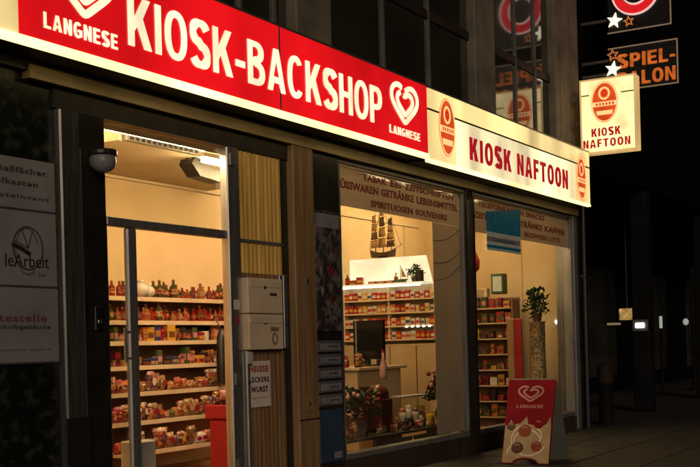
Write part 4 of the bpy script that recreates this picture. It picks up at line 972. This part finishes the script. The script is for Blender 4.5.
obj('lettering', caps('LANGNESE', oo+U*(-.15)+V*.605, U, V, .30, .034, M['pink'], .001, .2), fl)

# ================================================================== RIGHT SIDE: NEIGHBOUR ARCADE AND STREET
t = thing('arcade_building', 'unlit dark building with an arcade beyond the kiosk', 'building', (30, 3, 0))
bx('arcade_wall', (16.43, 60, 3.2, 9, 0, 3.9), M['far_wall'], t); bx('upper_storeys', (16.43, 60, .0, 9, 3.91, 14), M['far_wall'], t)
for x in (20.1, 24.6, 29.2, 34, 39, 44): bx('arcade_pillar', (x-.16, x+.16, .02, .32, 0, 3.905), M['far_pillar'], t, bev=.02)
for x in (18.5, 22.3, 26.8, 31.5, 36.5): bx('shop_pane', (x-1.3, x+1.3, 3.15, 3.19, .4, 3.0), M['office'], t)
t = thing('pillar_lamp', 'bright cold white lamp on the nearest arcade pillar', 'lamp', (19.93, .15, 1.45))
obj('backplate', MB().box(19.90, 19.939, .03, .30, 1.42, 1.62, M['housing']), t); obj('lens', MB().box(19.85, 19.899, .08, .25, 1.47, 1.57, M['cold'], .02), t)
t = thing('shop_sign', 'small yellow lit sign hanging in the dark arcade', 'sign', (24, 1.65, 1.6))
obj('sign_box', MB().box(23.4, 23.5, 1.30, 1.62, 1.68, 1.92, M['yel'], .01), t); obj('hanger', MB().tube([(23.45, 1.46, 1.92), (23.45, 1.46, 3.9)], .01, M['black'], 5), t)
t = thing('tube_lamp', 'short upright white tube lamp in the dark arcade', 'lamp', (25, 1.2, 1.5))
obj('tube', MB().tube([(24.9, 1.16, 1.50), (24.9, 1.16, 1.76)], .035, M['cold_s'], 8), t); obj('post', MB().tube([(24.9, 1.16, .0), (24.9, 1.16, 1.495)], .03, M['far_pillar'], 8), t)
t = thing('street_lamp', 'thin post with a small pale lamp at the right edge', 'lamp post', (28, 1.2, 0))
obj('post', MB().tube([(28.2, 1.27, 0), (28.2, 1.27, 3.0)], .05, M['far_pillar'], 10), t); obj('lamp_head', MB().ball((28.0, 1.40, 1.66), .07, M['cold_s'], 10, 1.2), t); obj('lamp_arm', MB().tube([(28.2, 1.27, 1.72), (28.02, 1.38, 1.72)], .02, M['far_pillar'], 6), t)
obj('foot_ring', MB().lathe((28.2, 1.27, .0), [(.12, 0), (.12, .05), (.06, .08)], M['far_pillar'], 12), t)
t = thing('wall_light', 'tiny dim lamp left of the yellow sign in the arcade', 'lamp', (25, 2.2, 1.6))
obj('lit_part', MB().box(24.9, 25.0, 2.08, 2.36, 1.60, 1.65, M['box_rim']), t); obj('bracket', MB().box(24.96, 25.0, 2.2, 3.2, 1.652, 1.68, M['black']), t)
t = thing('litter_bin', 'slim grey pillar bin on the pavement past the kiosk corner', 'bin', (16.84, -.18, 0))
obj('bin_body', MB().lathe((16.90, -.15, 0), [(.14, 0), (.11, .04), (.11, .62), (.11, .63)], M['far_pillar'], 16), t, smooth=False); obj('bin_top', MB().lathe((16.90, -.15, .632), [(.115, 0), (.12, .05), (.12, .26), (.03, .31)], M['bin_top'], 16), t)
t = thing('downpipe', 'dark rain pipe at the far corner of the kiosk front', 'pipe', (16.2, -.1, 0))
obj('pipe', MB().tube([(16.2, -.10, .0), (16.2, -.10, 3.3)], .035, M['black'], 10), t); obj('pipe_clip', MB().box(16.15, 16.25, -.14, -.052, 2.2, 2.24, M['dark_frame']), t)
# dark end block closing the street and a few trees
t = thing('far_block', 'almost black block of flats closing the street far away', 'building', (95, -5, 0))
bx('far_wall', (90, 100, -40, 30, 0, 22), M['far_wall'], t)
for i in range(8):
    for j in range(4): bx('far_window', (89.93, 89.99, -30+i*5, -28+i*5, 3+j*4.5, 5+j*4.5), M['office'], t)
def tree(x, y, h, label):
    t = thing('street_tree', label, 'tree', (x, y, 0), 'trees in the dark street')
    k = MB().tube([(x, y, 0), (x+.05, y, h*.3), (x-.05, y+.1, h*.6)], [.16, .12, .07], M['bark'], 8)
    for i in range(7): a = i*.9; k.tube([(x, y, h*(.3+.04*i)), (x+h*.12*math.cos(a), y+h*.12*math.sin(a), h*(.5+.04*i)), (x+h*.22*math.cos(a), y+h*.22*math.sin(a), h*(.62+.04*i))], [.05, .03, .012], M['bark'], 6)
    obj('trunk', k, t)
    k = MB()
    for i in range(26):
        a, q = random.uniform(0, 2*PI), h*.22*random.random()**.5
        leaves(k, (x+q*math.cos(a), y+q*math.sin(a), h*random.uniform(.45, .9)), h*.09, 70, M['leaf'], .22)
    obj('crown', k, t)
tree(42, -3.4, 7, 'nearer black street tree at the right edge'); tree(58, -3.2, 8, 'farther black street tree against the far block')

########################################

* [Exercise prompt]
What is needed is an exact reproduction of the data, pictures excluded.

* [Task output]
Write part 4 of the bpy script that recreates this picture. It picks up at line 972. This part finishes the script. The script is for Blender 4.5.
obj('lettering', caps('LANGNESE', oo+U*(-.15)+V*.605, U, V, .30, .034, M['pink'], .001, .2), fl)

# ================================================================== RIGHT SIDE: NEIGHBOUR ARCADE AND STREET
t = thing('arcade_building', 'unlit dark building with an arcade beyond the kiosk', 'building', (30, 3, 0))
bx('arcade_wall', (16.43, 60, 3.2, 9, 0, 3.9), M['far_wall'], t); bx('upper_storeys', (16.43, 60, .0, 9, 3.91, 14), M['far_wall'], t)
for x in (20.1, 24.6, 29.2, 34, 39, 44): bx('arcade_pillar', (x-.16, x+.16, .02, .32, 0, 3.905), M['far_pillar'], t, bev=.02)
for x in (18.5, 22.3, 26.8, 31.5, 36.5): bx('shop_pane', (x-1.3, x+1.3, 3.15, 3.19, .4, 3.0), M['office'], t)
t = thing('pillar_lamp', 'bright cold white lamp on the nearest arcade pillar', 'lamp', (19.93, .15, 1.45))
obj('backplate', MB().box(19.90, 19.939, .03, .30, 1.42, 1.62, M['housing']), t); obj('lens', MB().box(19.85, 19.899, .08, .25, 1.47, 1.57, M['cold'], .02), t)
t = thing('shop_sign', 'small yellow lit sign hanging in the dark arcade', 'sign', (24, 1.65, 1.6))
obj('sign_box', MB().box(23.4, 23.5, 1.30, 1.62, 1.68, 1.92, M['yel'], .01), t); obj('hanger', MB().tube([(23.45, 1.46, 1.92), (23.45, 1.46, 3.9)], .01, M['black'], 5), t)
t = thing('tube_lamp', 'short upright white tube lamp in the dark arcade', 'lamp', (25, 1.2, 1.5))
obj('tube', MB().tube([(24.9, 1.16, 1.50), (24.9, 1.16, 1.76)], .035, M['cold_s'], 8), t); obj('post', MB().tube([(24.9, 1.16, .0), (24.9, 1.16, 1.495)], .03, M['far_pillar'], 8), t)
t = thing('street_lamp', 'thin post with a small pale lamp at the right edge', 'lamp post', (28, 1.2, 0))
obj('post', MB().tube([(28.2, 1.27, 0), (28.2, 1.27, 3.0)], .05, M['far_pillar'], 10), t); obj('lamp_head', MB().ball((28.0, 1.40, 1.66), .07, M['cold_s'], 10, 1.2), t); obj('lamp_arm', MB().tube([(28.2, 1.27, 1.72), (28.02, 1.38, 1.72)], .02, M['far_pillar'], 6), t)
obj('foot_ring', MB().lathe((28.2, 1.27, .0), [(.12, 0), (.12, .05), (.06, .08)], M['far_pillar'], 12), t)
t = thing('wall_light', 'tiny dim lamp left of the yellow sign in the arcade', 'lamp', (25, 2.2, 1.6))
obj('lit_part', MB().box(24.9, 25.0, 2.08, 2.36, 1.60, 1.65, M['box_rim']), t); obj('bracket', MB().box(24.96, 25.0, 2.2, 3.2, 1.652, 1.68, M['black']), t)
t = thing('litter_bin', 'slim grey pillar bin on the pavement past the kiosk corner', 'bin', (16.84, -.18, 0))
obj('bin_body', MB().lathe((16.90, -.15, 0), [(.14, 0), (.11, .04), (.11, .62), (.11, .63)], M['far_pillar'], 16), t, smooth=False); obj('bin_top', MB().lathe((16.90, -.15, .632), [(.115, 0), (.12, .05), (.12, .26), (.03, .31)], M['bin_top'], 16), t)
t = thing('downpipe', 'dark rain pipe at the far corner of the kiosk front', 'pipe', (16.2, -.1, 0))
obj('pipe', MB().tube([(16.2, -.10, .0), (16.2, -.10, 3.3)], .035, M['black'], 10), t); obj('pipe_clip', MB().box(16.15, 16.25, -.14, -.052, 2.2, 2.24, M['dark_frame']), t)
# dark end block closing the street and a few trees
t = thing('far_block', 'almost black block of flats closing the street far away', 'building', (95, -5, 0))
bx('far_wall', (90, 100, -40, 30, 0, 22), M['far_wall'], t)
for i in range(8):
    for j in range(4): bx('far_window', (89.93, 89.99, -30+i*5, -28+i*5, 3+j*4.5, 5+j*4.5), M['office'], t)
def tree(x, y, h, label):
    t = thing('street_tree', label, 'tree', (x, y, 0), 'trees in the dark street')
    k = MB().tube([(x, y, 0), (x+.05, y, h*.3), (x-.05, y+.1, h*.6)], [.16, .12, .07], M['bark'], 8)
    for i in range(7): a = i*.9; k.tube([(x, y, h*(.3+.04*i)), (x+h*.12*math.cos(a), y+h*.12*math.sin(a), h*(.5+.04*i)), (x+h*.22*math.cos(a), y+h*.22*math.sin(a), h*(.62+.04*i))], [.05, .03, .012], M['bark'], 6)
    obj('trunk', k, t)
    k = MB()
    for i in range(26):
        a, q = random.uniform(0, 2*PI), h*.22*random.random()**.5
        leaves(k, (x+q*math.cos(a), y+q*math.sin(a), h*random.uniform(.45, .9)), h*.09, 70, M['leaf'], .22)
    obj('crown', k, t)
tree(42, -3.4, 7, 'nearer black street tree at the right edge'); tree(58, -3.2, 8, 'farther black street tree against the far block')